Oddly, the only eyelash implant they put on Phoenix Wright Trilogy was the 'Everyone Object' doohickey, which is a free thing that comes with the app that is supposed to allow you to customise an 'objection' animation with your own personalised message. You can then post this to Twitter or email it to your unsuspecting objectee. I had a merry time with it because I love to tweet absolute rubbish, and this is a pointless kitsch-crutch made just for that purpose.

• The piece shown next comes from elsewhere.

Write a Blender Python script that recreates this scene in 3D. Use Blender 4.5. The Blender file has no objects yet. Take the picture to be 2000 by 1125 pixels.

OBJECTION: sadly, Everyone Object is a little broken. Most of the Object tweets I tried to post weren't actually put up on Twitter half the time, though I admit this is perhaps because I was using words such as 'phallic' and 'undress' and possibly 'Angela Lansbury'. If those are censored words then I'd expect a dialogue box to tell me the tweet hadn't been posted, but every tweet said it had been posted successfully. The only two I did get to post were bad jokes that I was sad to learn were not in animated gif form. Much effort: no gif. At least I got a joke about Phoenix's hair in.
To make my closing argument: equally excellent, these three games are worth buying for a tenner on iOS if you have never played them (or if you have a real need to play them again and your DS makes you sad). They are charming; part of the adventure game genre that everyone likes to pretend is dead, but is just reawakening. They are strong, story-led payoffs, each laden with intrigue and character-based eyebrow-raising. But they had more charm on the DS, they don't have much replayability, and though they're enjoyable in this form, the games suffer from a lack of responseiveness. One pines for the old days when you could excuse a stylus for that sort of behaviour.
But what am I saying? There's so little to lose. You can try the first two chapters out for free. If only for the objection music. I rest my case.